Saturday, February 24, 2018

Best of: Into the Shadows by Karly Kirpatrick - Respost

Into the Shadows by Karly Kirkpatrick
My rating: 4 of 5 stars

Paivi Anderson has it all - friends, a spot on the varsity basketball team, wonderful parents, and quite possibly, her first boyfriend. It was everything a freshman in high school could ask for. 

Her perfect life begins to crumble when she discovers her name on a list distributed by a power-hungry presidential candidate. How could anyone think of Paivi as an Enemy of the State? Could it be because of her special powers? No one was supposed to know about them, but the mysterious messages in her tater tots say otherwise.
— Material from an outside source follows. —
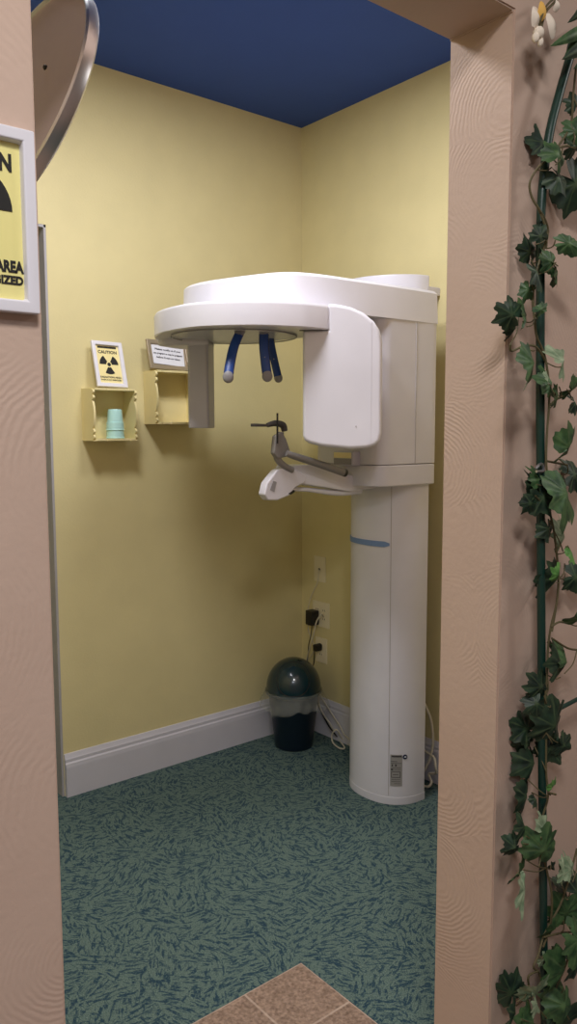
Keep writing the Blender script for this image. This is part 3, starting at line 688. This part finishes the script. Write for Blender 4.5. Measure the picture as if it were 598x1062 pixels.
finish(tube([dc-la*RD*.9+nn*-.02, dc-la*RD*.9+nn*-.04+Vector((-.05, -.05, 0)), Vector((.20, DY1+.02, 1.80)), Vector((.20, DY1, 1.80))], .007, 10, smoothn=5), 'mount_arm', 'chrome', e)

# ------------------------------------------------------------------ trellis arch and ivy on the wall right of the doorway
PY = .792
pp_ = [(564.5, 1062), (564, 1035), (562, 818), (561, 643), (560, 440), (560, 320), (560, 254), (562, 198), (569, 141), (579, 100), (590, 62)]
pp_ = [at(x, y, PY) for x, y in pp_]
top = pp_[-1]
e = empty('garden_trellis', (pp_[0].x, PY, 0), 'dark green metal arch trellis standing against the pinkish wall', 'trellis')
low = pp_[0] + (pp_[0]-pp_[1]).normalized()*0
path = [Vector((pp_[0].x+.012, PY, .0)), Vector((pp_[0].x+.006, PY, .12))] + pp_
finish(tube(path, .0075, 14, smoothn=6), 'upright', 'pole', e)
xr = 1.86
arch = [top, top+Vector((.03, 0, .055)), Vector(((top.x+xr)/2-.12, PY, top.z+.13)), Vector(((top.x+xr)/2, PY, top.z+.165)), Vector(((top.x+xr)/2+.12, PY, top.z+.13)), Vector((xr-.03, PY, top.z+.055)), Vector((xr, PY, top.z-.05)), Vector((xr+.02, PY, 1.2)), Vector((xr, PY, 0))]
finish(tube(arch, .0075, 14, smoothn=6), 'arch', 'pole', e)
rg = at(598, 728, PY)
for z in (rg.z+.01,):
    finish(tube([(1.262, PY, z-.012), (xr, PY, z+.03)], .004, 8), 'crossbar', 'pole', e)
finish(tube([at(555, 486, PY-.009), at(561, 481, PY-.010), at(563, 488, PY-.009), at(556, 489, PY-.010)], .0025, 6, smoothn=4), 'wire_tie', 'tiegrey', e)

# leaf mesh: five lobed, toothed, folded along the midrib
def leaf(bm, mi, c, size, ang, fold, curl, tilt, rngl, slim=1.0, lay=None):
    """c base point world, ang = direction of the tip in the wall plane (deg, 0 = +X, 90 = up)"""
    a = math.radians(ang); d = Vector((math.cos(a), 0, math.sin(a))); sd = Vector((-math.sin(a), 0, math.cos(a))); out = Vector((0, -1, 0))
    # tilt the leaf plane about its side axis and its length axis
    Rm = Matrix.Rotation(math.radians(tilt[0]), 3, sd) @ Matrix.Rotation(math.radians(tilt[1]), 3, d)
    d, sd, out = Rm @ d, Rm @ sd, Rm @ out
    n = 72; rings = []
    lob = [(0, .98, .45), (.95, .90, .42), (-.95, .90, .42), (1.95, .82, .42), (-1.95, .82, .42)]
    def rad(t):
        r = .70
        for (p, h, w_) in lob:
            dt = abs((t-p+PI) % (2*PI)-PI); r = max(r, h*math.exp(-(dt/w_)**2*.55))
        dt = abs((t-PI+PI) % (2*PI)-PI)
        r *= 1 - .75*math.exp(-((abs(t)-PI)/.26)**2)
        r *= 1 + .06*math.sin(t*17+size*999)
        return r
    cpos = c + d*size*.40
    j0 = rngl.random()*6
    cv = bm.verts.new(cpos + out*size*.03); cv[lay] = .9
    for fr in (.33, .66, 1.0):
        ring = []
        for k in range(n):
            t = -PI + 2*PI*k/n; r = rad(t)*size*.62*fr
            x = math.cos(t)*r; y = math.sin(t)*r*slim
            z = -fold*abs(y) - curl*(x*x+y*y)/size*1.2 + .05*size*math.sin(t*3+j0)*fr*fr + .02*size*math.sin(t*8+j0)*fr
            v = bm.verts.new(cpos + d*x + sd*y + out*z)
            ve = 0
            for p, _, _ in lob:
                dt = abs((t-p+PI) % (2*PI)-PI); ve = max(ve, 1 if dt < .06 else 0)
            v[lay] = ve*.8 if fr < .9 else 0.25
            ring.append(v)
        rings.append(ring)
    for k in range(n):
        f = bm.faces.new((cv, rings[0][k], rings[0][(k+1) % n])); f.material_index = mi
        for A, B_ in zip(rings, rings[1:]):
            f = bm.faces.new((A[k], B_[k], B_[(k+1) % n], A[(k+1) % n])); f.material_index = mi
MI = {'D': 0, 'M': 1, 'P': 2, 'L': 3}
def garland(label, leaves, vines, group=None):
    bm = bmesh.new(); lay = bm.verts.layers.float.new('vein'); rg_ = random.Random(len(leaves))
    stems = bmesh.new()
    base = at(*vines[0][-1][:2], PY)
    for (x, y, sz, an, k, *ex) in leaves:
        Yd = PY - .014 - rg_.random()*.03 if k != 'D' else PY + (.012 if rg_.random() < .5 else -.016)
        if ex and len(ex) > 1: Yd = ex[1]
        px = 1.45/FPX*1.08
        S = sz*px*1.14
        cpt = at(x, y, Yd); a = math.radians(an)
        cb = cpt - Vector((math.cos(a), 0, math.sin(a)))*S*.38
        tl_ = (rg_.uniform(-28, 28), rg_.uniform(-35, 35))
        leaf(bm, MI[k], cb, S, an, rg_.uniform(.1, .5), rg_.uniform(.1, .5), tl_, rg_, ex[0] if ex else 1.0, lay)
        # petiole back towards the nearest vine point
        best = None
        for v in vines:
            for q in v:
                d = math.hypot(q[0]-x, q[1]-y)
                if best is None or d < best[0]: best = (d, q)
        q = best[1]; vp = at(q[0], q[1], PY-.012)
        if (vp-cb).length > .006: tube([vp, (vp+cb)/2+Vector((0, -.004, -.004)), cb+Vector((0, .0, 0))], .0011, 6, bm=stems, smoothn=4)
    for v in vines:
        P = [at(x, y, PY - .011 - .003*math.sin(i*1.7)) for i, (x, y) in enumerate(v)]
        tube(P, .0020, 7, bm=stems, smoothn=5)
    e = empty('ivy_garland', base, label, 'artificial ivy', group)
    fo = finish(bm, 'foliage', ['leafD', 'leafM', 'leafP', 'leafL'], e, 50)
    finish(stems, 'stem', 'stem', e)
    return e
leaves1 = [
 (566, 148, 26, 110, 'D'), (580, 160, 26, 60, 'M'), (590, 192, 46, -40, 'D'), (575, 186, 24, -60, 'D'), (596, 138, 24, 80, 'M'), (594, 152, 20, 10, 'D'), (598, 108, 18, 100, 'D'),
 (549, 262, 24, 120, 'D', .7), (551, 283, 26, -80, 'D', .8), (584, 254, 30, -10, 'M', .55), (571, 272, 26, 170, 'M', .8), (583, 281, 28, -30, 'M', .6), (549, 300, 17, -100, 'M', .8), (558, 246, 18, 60, 'D')]
vine1 = [[(597, 70), (594, 100), (592, 128), (583, 145), (570, 162), (556, 176), (549, 190), (551, 204), (558, 216), (565, 228), (568, 242), (562, 262), (556, 285), (552, 310), (554, 330)], [(570, 160), (583, 152), (598, 152)], [(558, 216), (566, 238), (566, 258)]]
garland('ivy garland strand with small dark leaves around the top bend of green pole', leaves1, vine1, None)
leaves2 = [
 (535, 326, 25, 150, 'D'), (536, 340, 20, -100, 'D'), (549, 326, 26, 70, 'M', .75), (560, 321, 20, 30, 'M', .45), (547, 377, 34, -130, 'M'), (590, 373, 32, 30, 'P'), (575, 397, 28, 100, 'M', .8), (582, 410, 20, -60, 'M'), (594, 404, 24, 0, 'M'), (596, 418, 18, -20, 'D'),
 (587, 464, 36, 40, 'M'), (552, 507, 30, 160, 'D'), (576, 512, 52, -110, 'M', .85), (566, 498, 26, 60, 'M'), (593, 492, 32, 0, 'D'), (552, 522, 18, -120, 'D'), (568, 548, 20, -90, 'D'), (560, 515, 30, -60, 'D'),
 (588, 558, 32, 60, 'P'), (590, 573, 17, -70, 'L'), (580, 600, 36, -120, 'D'), (592, 598, 28, -20, 'D'), (577, 596, 17, 90, 'L'), (570, 392, 12, 80, 'P')]
vine2 = [[(552, 300), (554, 330), (556, 348), (562, 362), (566, 376), (569, 400), (569, 422), (567, 448), (566, 478), (568, 500), (570, 530), (574, 550), (577, 575), (579, 600), (577, 625), (572, 655)], [(566, 376), (556, 360), (543, 359), (530, 364), (529, 357)], [(570, 420), (580, 412), (590, 408)], [(566, 478), (576, 480), (588, 482)]]
garland('ivy garland strand with broad toothed leaves along the middle of green pole', leaves2, vine2, None)
leaves3 = [
 (596, 642, 24, 150, 'M'), (578, 688, 36, 110, 'D'), (593, 688, 34, 30, 'M'), (562, 713, 26, 130, 'D'), (559, 730, 22, -140, 'D'), (577, 733, 26, -20, 'M', .8), (550, 757, 32, 150, 'D'), (548, 771, 22, 200, 'D'), (571, 752, 44, 100, 'D'), (583, 773, 24, -30, 'D'), (552, 790, 34, -100, 'D'), (565, 775, 30, -60, 'D'),
 (543, 825, 36, -110, 'D', 1.1), (571, 815, 14, 60, 'L'), (543, 858, 24, 110, 'D'), (536, 880, 22, 190, 'D'), (567, 861, 24, 20, 'P'), (561, 881, 38, 80, 'M'), (549, 902, 34, -60, 'M'), (538, 920, 36, -110, 'P', .55), (574, 900, 18, -40, 'D', .6),
 (552, 828, 14, -80, 'D')]
vine3 = [[(579, 600), (577, 625), (571, 650), (568, 672), (567, 700), (565, 730), (566, 760), (566, 800), (568, 826), (562, 848), (558, 870), (566, 900), (572, 930), (570, 960), (563, 982)], [(568, 822), (576, 824)], [(571, 650), (580, 645), (590, 647)], [(572, 662), (588, 672), (598, 674)]]
garland('ivy garland strand with crowded dark leaves on the lower part of green pole', leaves3, vine3, None)
leaves4 = [
 (586, 907, 24, 60, 'P', .6), (595, 903, 26, 80, 'P'), (584, 924, 32, 160, 'D'), (596, 925, 30, 0, 'D'), (588, 948, 38, 120, 'M'), (577, 964, 30, -160, 'M'), (594, 972, 42, -60, 'M'), (564, 996, 18, -60, 'P', .7), (583, 1004, 44, -120, 'M'), (597, 1000, 34, -20, 'D'), (595, 1034, 52, 70, 'M'), (582, 1040, 36, -100, 'M'),
 (532, 1032, 34, 110, 'D'), (529, 1048, 26, 200, 'D'), (549, 1026, 32, 100, 'P'), (556, 1040, 22, -60, 'P'), (546, 1056, 48, -100, 'M'), (540, 1075, 40, -90, 'M'), (590, 1065, 50, -90, 'D'), (572, 1050, 26, -90, 'D')]
vine4 = [[(598, 880), (584, 930), (570, 958), (563, 972), (558, 990), (553, 1003), (558, 1008), (562, 1020)], [(563, 972), (580, 968), (598, 966)], [(558, 1007), (548, 1012), (548, 1022)], [(598, 940), (590, 990), (575, 1030), (572, 1062)]]
garland('ivy garland cluster with large leaves at the foot of green pole', leaves4, vine4, None)

# long pointed leaves at the upper right corner
def blade_leaf(bm, lay, p0, p1, wd, mi):
    p0 = Vector(p0); p1 = Vector(p1); d = p1-p0; L_ = d.length; d.normalize(); sd = Vector((-d.z, 0, d.x)); out = Vector((0, -1, 0)); n = 12; rows = []
    for i in range(n+1):
        v = i/n; w_ = wd*math.sin(PI*min(1, v*.93+.07))**.8
        c = p0 + d*L_*v + out*.02*math.sin(v*PI)*1
        rows.append([bm.verts.new(c+sd*w_*u+out*-abs(u)*w_*.4) for u in (-1, -.5, 0, .5, 1)])
        for u, vv in zip((.4, 0, .8, 0, .4), rows[-1]): vv[lay] = u
    for A, B_ in zip(rows, rows[1:]):
        for k in range(4): f = bm.faces.new((A[k], A[k+1], B_[k+1], B_[k])); f.material_index = mi
bm = bmesh.new(); lay = bm.verts.layers.float.new('vein')
for (x0, y0, x1, y1, wd, mi) in ((606, 30, 570, 48, .010, 1), (612, 12, 584, 60, .014, 1), (600, 5, 588, 24, .008, 0), (612, 40, 582, 62, .013, 0), (606, -6, 592, 20, .010, 1), (602, 50, 594, 72, .008, 0), (620, 20, 600, -20, .014, 1)):
    blade_leaf(bm, lay, at(x0, y0, PY-.02), at(x1, y1, PY-.035+.01*mi), wd, mi)
e = empty('pointed_leaf_spray', at(612, 30, PY), 'spray of long pointed green leaves at the top of green pole', 'artificial leaves')
finish(bm, 'foliage', ['leafD', 'leafM'], e, 60)
finish(tube([at(612, 30, PY-.005), at(600, 40, PY-.012), at(592, 58, PY-.010)], .002, 6, smoothn=4), 'stem', 'stem', e)

# silk flower
e = empty('silk_flower', at(577, 0, PY), 'white and yellow silk blossom hanging near the wall top by green pole', 'artificial flower')
def petal(px, py, ang, Ln, wd, m, dY=0, name='petal'):
    t = bmesh.new(); c = at(px, py, PY-.012+dY); a = math.radians(ang); d = Vector((math.cos(a), 0, math.sin(a))); sd = Vector((-math.sin(a), 0, math.cos(a))); out = Vector((0, -1, 0))
    rows = []
    for i in range(11):
        v = i/10; w_ = wd*(math.sin(PI*(v*.86+.09))**.6)
        rows.append([t.verts.new(c+d*Ln*(v-.5)+sd*w_*u+out*(.006*math.sin(v*PI)-.35*w_*u*u)) for u in (-1, -.6, -.2, .2, .6, 1)])
    for A, B_ in zip(rows, rows[1:]):
        for k in range(5): t.faces.new((A[k], A[k+1], B_[k+1], B_[k]))
    return finish(t, name, m, e, 60)
petal(555, 18, -100, .032, .013, 'petal'); petal(561, 12, -110, .032, .011, 'petaly', -.004); petal(571, 27, -65, .038, .012, 'petal', -.003); petal(576, 6, 70, .020, .007, 'petal')
def bud(px, py, rx, rz):
    t = bmesh.new(); bmesh.ops.create_uvsphere(t, u_segments=14, v_segments=10, radius=1, matrix=Matrix.Translation(at(px, py, PY-.012)) @ Matrix.Diagonal((rx, rx, rz, 1)))
    finish(t, 'bud', 'petal', e)
bud(558, 34, .009, .010); bud(555, 39, .006, .008); bud(560, 43, .005, .008)
finish(tube([at(582, -6, PY), at(574, 3, PY-.01), at(566, 12, PY-.012), at(562, 24, PY-.012), at(560, 34, PY-.012)], .0022, 7, bm=tube([at(578, -4, PY), at(568, 4, PY-.014), at(561, 18, PY-.02), at(559, 28, PY-.014)], .0018, 7, smoothn=4), smoothn=4), 'stem', 'stem', e)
In INTO THE SHADOWS, Paivi quickly learns who her friends are and is forced into a reality she didn't see coming.This is the first book in the Into the Shadows Trilogy.

One way I write reviews is writing down the pros and cons. With this I'd like to start with the cons, just to get them out of the way so I can then move on to praise this book as best I can.

So con number one: The first part in the full description "Fans of the TV series ‘Heroes, the film ‘Push’, and the book ‘The Hunger Games’ will enjoy Into the Shadows, a modern and paranormal thriller."
Fans of The Hunger Games. I got this book to review back in March when the Hunger Games movie was coming out, actually I think I got it the day I saw it, I know it says book but stay with me it really doesn't make a difference.
At that time I felt like everything was working off of the fame the movie had, everywhere I looked "For fans of The Hunger Games" "If you liked The Hunger Games try..."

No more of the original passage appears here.